I'm also going to compare the exact solutions, but the quantum case is very hard to solve exactly.

Edit: I did some numerical calculations. For the quantum two-level system the $E(\omega)$ dependence looks very similar to the classical oscillator, but not the same.

"Resonant" means the approximation $|\omega-\omega_0|\ll\omega_0$ in both cases. The time step seems large, but I used an implicit 4th order scheme, so it's pretty accurate. Just to clarify, I used numerical integration for the two-level system, both exact and approximate. For classical system I used the actual exact solution.

Answer 1

I already started to answer in comments, but I'll add some details here, about my reasoning. First, I think we should have some clarification about this problem using two tools: the Heisenberg picture and the Ehrenfest theorem. We could check, for example, in this nice Roger V. answer, that for a narrow wave packet, or an harmonic potential, we would have

$$ \frac{d}{dt}\langle x\rangle=\frac{\langle p\rangle}{m}, \frac{d}{dt}\langle p\rangle=-\frac{dV(\langle x\rangle)}{dx} $$

To include the effect of the external force, we should take into account the potential $V_{int}(x) = \epsilon x e^{-\omega t}\sin(\omega t)$. In general, we would include $\langle - \frac{d}{dx}V_{int}(x)\rangle$, but it will result in $ \epsilon e^{-\gamma t}\sin(\omega t)$ so

$$ \frac{d^2}{dt^2} \langle x\rangle +\omega_0^2\langle x\rangle = \epsilon e^{-\gamma t}\sin (\omega t). $$

For the state $\psi_0$, $\langle x\rangle = 0$ and $\frac{d}{dt} \langle x\rangle = 0$, so we have the same problem as your classical case, but for the variable $\langle x\rangle$.
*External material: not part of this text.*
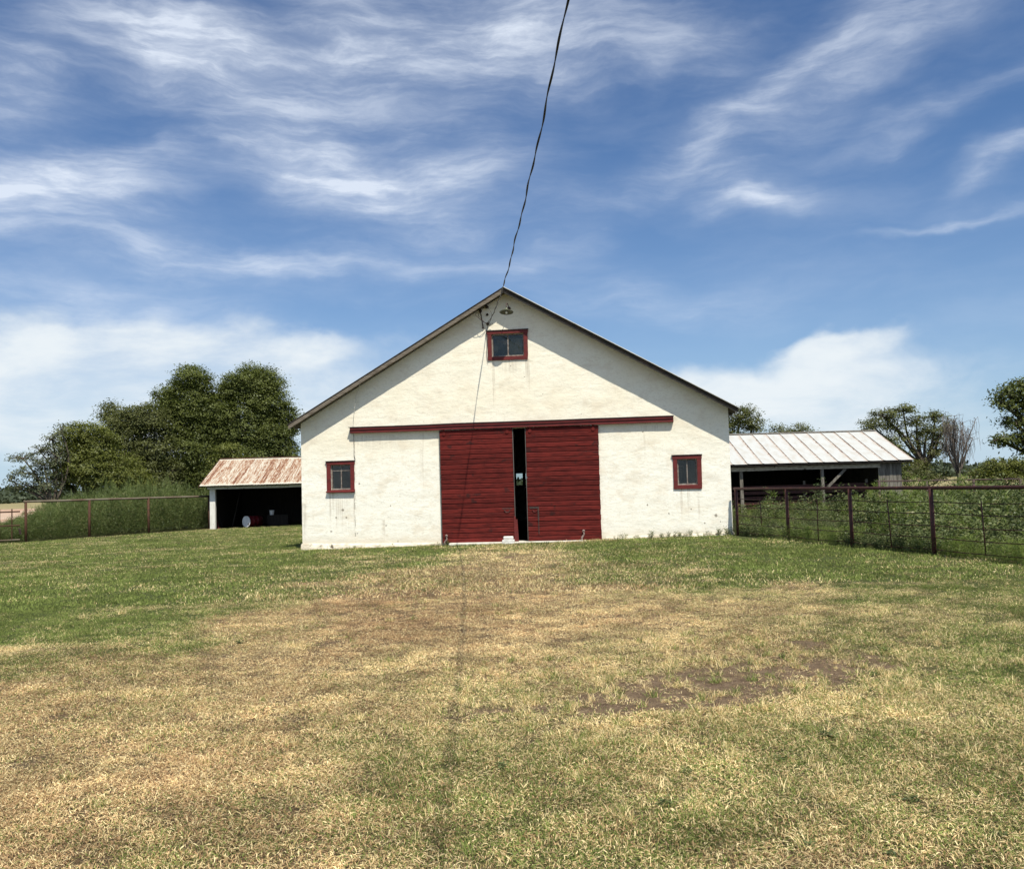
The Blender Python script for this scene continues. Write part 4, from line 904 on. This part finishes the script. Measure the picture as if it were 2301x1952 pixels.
tree('cottonwood_tree', 'large tree with windswept sprays cut off by the right edge', (aty(2420, 1060, Y)[0], Y),
     [bl(2268, 880, 34, 22, Y), bl(2300, 862, 30, 18, Y), bl(2255, 905, 24, 14, Y), bl(2310, 905, 40, 25, Y), bl(2280, 945, 34, 18, Y), bl(2250, 985, 26, 14, Y), bl(2290, 985, 34, 18, Y), bl(2320, 1010, 34, 22, Y), bl(2350, 880, 60, 50, Y), bl(2400, 900, 90, 70, Y), bl(2360, 970, 60, 60, Y), bl(2440, 990, 80, 60, Y)],
     34, .16, LF1, .35, .24, 21, droop=.6, core=60)
Y = 50
tree('brush_clump', 'green brush beneath the large tree at the right edge', (aty(2260, 1075, Y)[0], Y),
     [bl(2230, 1045, 26, 16, Y), bl(2270, 1042, 34, 18, Y), bl(2300, 1050, 34, 20, Y), bl(2200, 1065, 26, 14, Y), bl(2250, 1072, 60, 18, Y)], 30, .14, LF2, .1, .22, 18, cat='bush', core=200)
tree('brush_clump', 'dull brush behind the grey board end of the pole shed', (aty(2060, 1075, 48)[0], 48),
     [bl(2045, 1055, 24, 18, 48), bl(2075, 1065, 26, 18, 48), bl(2030, 1075, 22, 18, 48), bl(2110, 1075, 26, 12, 48)], 26, .13, LF3, .08, .2, 16, cat='bush', core=160)

# far tree line on the horizon
def treeline():
    pts = []
    for k in range(520):
        x = rg.uniform(-420, 420); y = rg.uniform(300, 420); hgt = rg.uniform(2.5, 6.5) * (1 if (x < -130 or x > 80) else .6); r = rg.uniform(3, 8)
        n = 90; d = rg.normal(size=(n, 3)); d /= np.linalg.norm(d, axis=1)[:, None]; pts.append(np.array([x, y, hgt * .5]) + d * np.array([r, r, hgt * .52]) * rg.uniform(.6, 1, n)[:, None])
    C = np.concatenate(pts); V, F = leaves(C, 1.7, .8)
    o = place('distant_tree_line', npmesh('distant_tree_line', V, F, leafmat('far_foliage', (.04, .055, .035), (.07, .085, .05), trans=.1), {'tint': ('FLOAT', 'FACE', rg.uniform(0, 1, len(F)))})); tag(o, 'low dark tree line on the horizon', 'tree line', None, 'stuff')
treeline()

# ------------------------------------------------------------------ scattered ground cover (geometry-nodes instancing)
def scatter(name, label, pts, rot, scale, vec, idx, meshes, kind='stuff', cat=None):
    coll = bpy.data.collections.new(name + '_pieces')
    for k, me in enumerate(meshes):
        o = bpy.data.objects.new('%s_piece_%02d' % (name, k), me); coll.objects.link(o)
    pm = bpy.data.meshes.new(name); pm.vertices.add(len(pts)); pm.vertices.foreach_set('co', np.ascontiguousarray(pts, dtype=np.float32).ravel())
    def att(nm, typ, arr, key):
        a = pm.attributes.new(nm, typ, 'POINT'); a.data.foreach_set(key, np.ascontiguousarray(arr, dtype=np.int32 if typ == 'INT' else np.float32).ravel())
    att('rot', 'FLOAT_VECTOR', rot, 'vector'); att('scl', 'FLOAT_VECTOR', scale, 'vector'); att('tint', 'FLOAT_VECTOR', vec, 'vector'); att('pick', 'INT', idx, 'value')
    ng = bpy.data.node_groups.new(name, 'GeometryNodeTree'); ng.interface.new_socket('Geometry', in_out='INPUT', socket_type='NodeSocketGeometry'); ng.interface.new_socket('Geometry', in_out='OUTPUT', socket_type='NodeSocketGeometry')
    b = NB(ng); gi = b.n('NodeGroupInput'); go = b.n('NodeGroupOutput'); ip = b.n('GeometryNodeInstanceOnPoints'); ci = b.n('GeometryNodeCollectionInfo')
    ci.inputs['Collection'].default_value = coll; ci.inputs['Separate Children'].default_value = True; ci.inputs['Reset Children'].default_value = True
    def na(nm, dt): q = b.n('GeometryNodeInputNamedAttribute', data_type=dt); q.inputs['Name'].default_value = nm; return [s for s in q.outputs if s.enabled][0]
    b.l(gi.outputs[0], ip.inputs['Points']); b.l(ci.outputs[0], ip.inputs['Instance']); ip.inputs['Pick Instance'].default_value = True
    b.l(na('pick', 'INT'), ip.inputs['Instance Index']); b.l(na('rot', 'FLOAT_VECTOR'), ip.inputs['Rotation']); b.l(na('scl', 'FLOAT_VECTOR'), ip.inputs['Scale'])
    b.l(ip.outputs[0], go.inputs[0])
    o = place(name, pm); md = o.modifiers.new('scatter', 'NODES'); md.node_group = ng; tag(o, label, cat, None, kind); return o

def blade_mesh(name, nb, rad, h, w, bend, mat, seed, flat=0.):
    r = np.random.default_rng(seed); V = []; F = []
    for k in range(nb):
        a = r.uniform(0, 6.283); q = rad * math.sqrt(r.uniform(0, 1)); bx, by = q * math.cos(a), q * math.sin(a); hh = h * r.uniform(.5, 1.25); dirn = r.uniform(0, 6.283); be = bend * r.uniform(.3, 1.5) + flat * r.uniform(0, 1)
        dx, dy = math.cos(dirn), math.sin(dirn); f = r.uniform(0, 3.14); wx, wy = math.cos(f) * w / 2, math.sin(f) * w / 2; o = len(V)
        sp = be * hh; lift = hh * math.sqrt(max(.05, 1 - min(.93, be * be * .6)))
        V += [(bx - wx, by - wy, -.004), (bx + wx, by + wy, -.004), (bx + dx * sp * .35 - wx * .8, by + dy * sp * .35 - wy * .8, lift * .6), (bx + dx * sp * .35 + wx * .8, by + dy * sp * .35 + wy * .8, lift * .6), (bx + dx * sp, by + dy * sp, lift)]
        F += [(o, o + 1, o + 3), (o, o + 3, o + 2), (o + 2, o + 3, o + 4)]
    return npmesh(name, np.array(V), np.array(F), mat)

def curl_mesh(name, nb, rad, L, w, mat, seed):
    r = np.random.default_rng(seed); V = []; F = []
    for k in range(nb):
        q = rad * math.sqrt(r.uniform()); a = r.uniform(0, 6.283); p = np.array([q * math.cos(a), q * math.sin(a), r.uniform(.0, .012)]); h = r.uniform(0, 6.283); pit = r.uniform(.1, 1.1); turn = r.uniform(-1.6, 1.6); ll = L * r.uniform(.5, 1.4) / 3; o = len(V); n = 4
        for j in range(n):
            wd = w * (.55, 1, .85, .15)[j]; sx, sy = -math.sin(h), math.cos(h); tz = r.uniform(-.3, .3) * wd
            V += [(p[0] - sx * wd / 2, p[1] - sy * wd / 2, p[2] - tz), (p[0] + sx * wd / 2, p[1] + sy * wd / 2, p[2] + tz)]
            p = p + ll * np.array([math.cos(h) * math.cos(pit), math.sin(h) * math.cos(pit), math.sin(pit)]); p[2] = max(p[2], .002); h += turn * .5; pit -= r.uniform(.2, .7)
            if j: F.append((o + 2 * j - 2, o + 2 * j - 1, o + 2 * j + 1, o + 2 * j))
    return npmesh(name, np.array(V), np.array(F), mat)

def grassmat():
    m, b = newmat('grass_blades'); at = b.n('ShaderNodeAttribute', attribute_type='INSTANCER', attribute_name='tint'); s = b.n('ShaderNodeSeparateXYZ'); b.l(at.outputs['Vector'], s.inputs[0])
    g = b.n('ShaderNodeNewGeometry'); oi = b.n('ShaderNodeObjectInfo')
    r1 = b.m('FRACT', b.m('ADD', g.outputs['Random Per Island'], b.m('MULTIPLY', oi.outputs['Random'], 7.13)))
    r2 = b.m('FRACT', b.m('MULTIPLY', r1, 13.7)); r3 = b.m('FRACT', b.m('MULTIPLY', r1, 41.3))
    straw = b.mix(r2, (.50, .365, .165), (1., .84, .49)); brown = b.mix(r2, (.29, .178, .09), (.70, .485, .27)); green = b.mix(r2, (.098, .132, .034), (.29, .345, .105))
    c = b.mix(b.m('LESS_THAN', r3, s.outputs[1]), straw, brown)
    c = b.mix(b.m('LESS_THAN', r1, s.outputs[0]), c, green)
    c = b.mix(1., c, b.n('ShaderNodeCombineXYZ').outputs[0]) if False else c
    br = b.n('ShaderNodeHueSaturation'); b.l(c, br.inputs['Color']); b.l(s.outputs[2], br.inputs['Value']); c = br.outputs[0]
    d = b.n('ShaderNodeBsdfDiffuse'); b.l(c, d.inputs[0]); t = b.n('ShaderNodeBsdfTranslucent'); b.l(c, t.inputs[0]); x = b.n('ShaderNodeMixShader'); x.inputs[0].default_value = .28
    b.l(d.outputs[0], x.inputs[1]); b.l(t.outputs[0], x.inputs[2]); o = b.n('ShaderNodeOutputMaterial'); b.l(x.outputs[0], o.inputs[0]); return m
GRASS = grassmat()
def lawn_scatter():
    tufts = [blade_mesh('tuft', 34, .078, .023, .0033, .7, GRASS, 100 + k, .5) for k in range(7)]
    thatch = [curl_mesh('thatch', 44, .088, .029, .0034, GRASS, 200 + k) for k in range(4)]
    tall = [blade_mesh('bunch', 44, .05, .085, .0045, .75, GRASS, 300 + k, .6) for k in range(5)]
    farm = [blade_mesh('patch', 38, .17, .042, .0085, .8, GRASS, 400 + k, .6) for k in range(5)]
    meshes = tufts + thatch + tall + farm
    X = []; Yv = []; K = []
    # near and middle lawn
    y = 2.4
    while y < 46:
        dy = .25 + y * .02; hw = max(.64 * y + 2.2, 6.8); x0 = -hw; x1 = min(hw, 9.5)
        den = 620 * min(1., (5 / y)) ** 1.25 if y < 13 else 60 * (13 / y) ** .9
        n = int(den * (x1 - x0) * dy); xx = rg.uniform(x0, x1, n); yy = rg.uniform(y, y + dy, n)
        X.append(xx); Yv.append(yy); K.append(np.full(n, 0 if y < 13 else 1)); y += dy
    x = np.concatenate(X); y = np.concatenate(Yv); k = np.concatenate(K)
    q = np.stack([x - BO[0], y - BO[1]], 1); bu = q @ BX; bv = q @ BY
    ok = ~((bu > -.02) & (bu < 12.1) & (bv > -.03)) & ~((bu > 4.3) & (bu < 8.1) & (bv > -.34))
    ok &= ~((bu >= 12.0) & (bv > -2)) & ~((x > 5.95 + (24.4 - y) * .252 + .1))
    ok &= ~((x < -15.3) & (y > 39.8 + (x + 21.4) * 1.1)) & ~((x > -15.5) & (y > 46.2)) & (y < 46.4)
    x, y, k = x[ok], y[ok], k[ok]; g, bb, d = lawn(x, y)
    ok = (rg.uniform(0, 1, len(x)) > sstep(d, .12, .62) * .93) & (rg.uniform(0, 1, len(x)) < .90 + 1.2 * fbm(x, y, .22, 37, 2) + .5 * g)
    x, y, k, g, bb, d = [a[ok] for a in (x, y, k, g, bb, d)]
    n = len(x); idx = np.where(k == 0, rg.integers(0, 7, n), rg.integers(16, 21, n)); idx = np.where((k == 0) & (rg.uniform(0, 1, n) < .15 + .60 * (1 - g)), rg.integers(7, 11, n), idx)
    hs = .72 + .22 * g * (y > 9) + .6 * np.clip(fbm(x, y, .5, 33) * 2 + .2, 0, 1)
    sc = rg.uniform(.75, 1.3, n); scl = np.stack([sc, sc, sc * hs], 1)
    br = 1.0 + .9 * fbm(x, y, .40, 34, 3) + .6 * fbm(x, y, .12, 36, 2) + .25 * fbm(x, y, 2.5, 35, 2) + rg.normal(0, .06, n)
    vec = np.stack([g ** 1.05, bb, np.clip(br, .5, 1.6)], 1)
    # bunch grass round the bare earth and scattered about
    m = 1900; cx = rg.normal(1.7, 1.5, m); cy = 7.2 + (cx - 1.9) * .35 + rg.normal(0, 1.1, m); m2 = 700; cx = np.concatenate([cx, rg.uniform(-7, 7, m2)]); cy = np.concatenate([cy, rg.uniform(3.2, 14, m2)])
    ok = (cy > 3) & (np.abs(cx) < .64 * cy + 2); cx, cy = cx[ok], cy[ok]; gg, b2, d2 = lawn(cx, cy); m = len(cx)
    ok = rg.uniform(0, 1, m) < np.where(d2 > .5, .2, .55); cx, cy, gg = cx[ok], cy[ok], gg[ok]; m = len(cx)
    gt_ = np.clip(rg.normal(.45, .28, m), 0, .95); s2 = rg.uniform(.35, .95, m)
    x = np.concatenate([x, cx]); y = np.concatenate([y, cy]); idx = np.concatenate([idx, rg.integers(11, 16, m)]); scl = np.concatenate([scl, np.stack([s2 * 1.1, s2 * 1.1, s2], 1)]); vec = np.concatenate([vec, np.stack([gt_, rg.uniform(0, .15, m), rg.uniform(1.0, 1.25, m)], 1)])
    n = len(x); pts = np.stack([x, y, T(x, y)], 1); rot = np.stack([rg.normal(0, .08, n), rg.normal(0, .08, n), rg.uniform(0, 6.283, n)], 1)
    print('grass tufts', n)
    scatter('lawn_grass', 'patchy mown grass, green at the edges and straw brown in the middle', pts, rot, scl, vec, idx, meshes, cat='grass')
lawn_scatter()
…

Now, solved this problem, we can calculate the mean energy. We have the quantum Hamiltonian

$$ \mathcal H = \frac{1}{2m}p^2 + \frac 12 m\omega_0^2 x^2 + V_{int}(x) $$

So $E_{q} = \langle \mathcal H\rangle$. The unperturbed part is easy, since it is quadratic. For the interaction part, the quantity will match the classical case if we can guarantee that $\langle V_{int}(x)\rangle = V_{int}(\langle x\rangle)$. But this potential is linear in $x$, so the condition is always fulfilled. The conclusion is that the mean energy should match the classical case.